Ce sont deux agents correctionnels qui m’ont amené à mon premier défilé de la fierté à Toronto en 2004. Je n’oublierai jamais l’excitation et l’émerveillement que je ressentais. Il y avait tellement de personnes comme moi là-bas! Il y avait aussi des gens différents de moi, mais qui étaient là pour témoigner leur appui aux personnes comme moi. Je me rappelle quand j’ai vu des membres du ministère de la Sécurité communautaire et des Services correctionnels de l’Ontario participer au défilé, certains marchant dans la rue en uniforme, main dans la main. Je me suis toujours demandé pourquoi le SCC n’était pas présent.

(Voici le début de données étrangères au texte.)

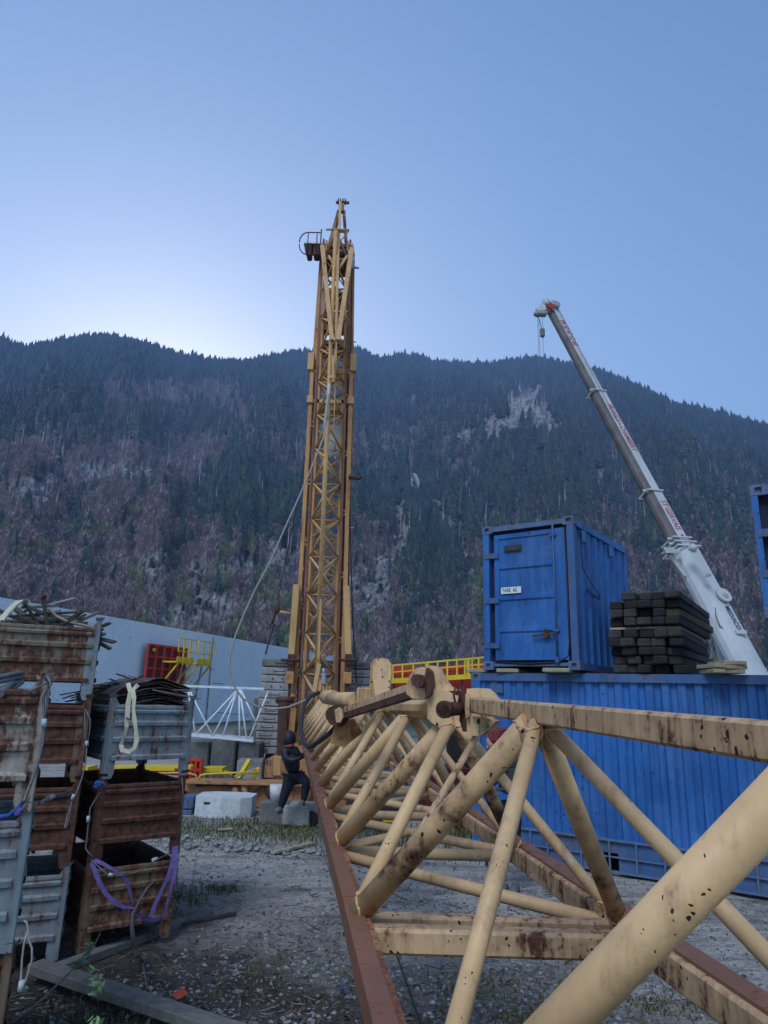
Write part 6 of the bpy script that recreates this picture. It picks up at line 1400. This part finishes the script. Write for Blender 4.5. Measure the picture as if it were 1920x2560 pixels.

Après tout, c’étaient cette organisation et les gens qui y travaillaient qui m’ont fait me sentir si accepté en premier lieu. Je nous voulais là et je voulais voir nos agents correctionnels défiler comme les forces armées l’ont fait. Je voulais que tout le monde soit fier comme moi. Quelle belle façon de dire merci à une organisation qui a changé ma vie!
 

J’ai décidé un jour de printemps de proposer une participation au défilé d’Ottawa. Après tout, qu’avais-je à perdre? Après quelques échanges de courriels avec un directeur général avec qui j’avais précédemment travaillé à quelques projets, j’ai reçu l’approbation d’aller de l’avant avec ma proposition de faire participer le SCC non seulement au défilé d’Ottawa, mais à n’importe quel défilé de la fierté dans l’ensemble du pays! Je savais ce que le défilé de la fierté signifiait pour moi – c’était l’occasion d’être pleinement accepté. Pendant un jour, je pouvais marcher main dans la main avec mon ami de cœur dans le milieu de la rue et ne pas me sentir jugé, ciblé ou effrayé. C’était un moment pendant lequel je pouvais finalement me sentir fier. Mais ce n’est là que mon histoire à moi. Il y a des millions de personnes qui ont la leur et dont la fierté a sa propre signification. Je suis si fier ces jours-ci : fier de moi, fier de mes collègues de travail, fier des services correctionnels et fier de ma propre organisation qui montre l’exemple en matière d’acceptation dans la fonction publique.
 

En 2014, le SCC est devenu le premier ministère fédéral à lancer officiellement l’Initiative de l’Espace positif. Notre commissaire et ses collègues du Comité de direction ont assisté à la première séance de formation d’Espace positif le 4 novembre 2015. Il ne fait aucun doute que la direction au sein du SCC s’engage à favoriser un environnement de travail sécuritaire et accueillant pour tout le monde, peu importe l’orientation sexuelle. Participer au défilé de la fierté gaie d’Ottawa pour la première fois a renforcé cet engagement.  
 

Cela fait des années que Matthew Sheppard est décédé de façon si horrible, et nous avons fait beaucoup de chemin depuis, mais des incidents comme la tragédie d’Orlando il y a quelques mois est un triste rappel que la lutte pour l’égalité et l’acceptation est loin d’être terminée. Voilà pourquoi le défilé de la fierté est si important. C’est bien plus que « juste un défilé ». Pour beaucoup de personnes, c’est la première fois qu’elles sentent qu’elles font partie d’une communauté. C’est la première fois qu’elles ne se sentent pas seules ou différentes et, peut-être, la première fois qu’elles se sentent acceptées.
 

Je m’adresse particulièrement à cette fille au bureau qui ne penserait pas que ses collègues l’accepteront telle qu’elle est ou, disons, à ce petit garçon blond aux pommettes hautes d’une petite ville qui pense qu’il est le seul au monde à lire Vogue avec une lampe de poche sous ses couvertures au camp. Ceci est mon histoire, mais c’était notre défilé. C’était notre journée. Et nous devrions tous être fiers, reconnaissants et (désolé, maman) même nous compter chanceux de travailler pour une organisation si acceptante et si progressiste. Merci aux personnes qui ont contribué à faire de cette journée un merveilleux succès.
 

Aujourd’hui, nous défilons ensemble; aujourd’hui, nous défilons avec fierté

Date de mise à jour :

Commentaires

Nathalie Bigras

Wonderful story Eddy, well done well said!

Jean-François.D...

Félicitations Eddy! Quelle belle histoire :D

SylvieS

Eddy, thanks for sharing. And you are right that even to this day, not everyone gets the support and the love that they deserve and need, both while they decide to come out and after. I will share your story as I believe it can inspire others. Regards. Sylvie

LauraM

Thanks for your wonderful story Eddy! It truly touched my heart!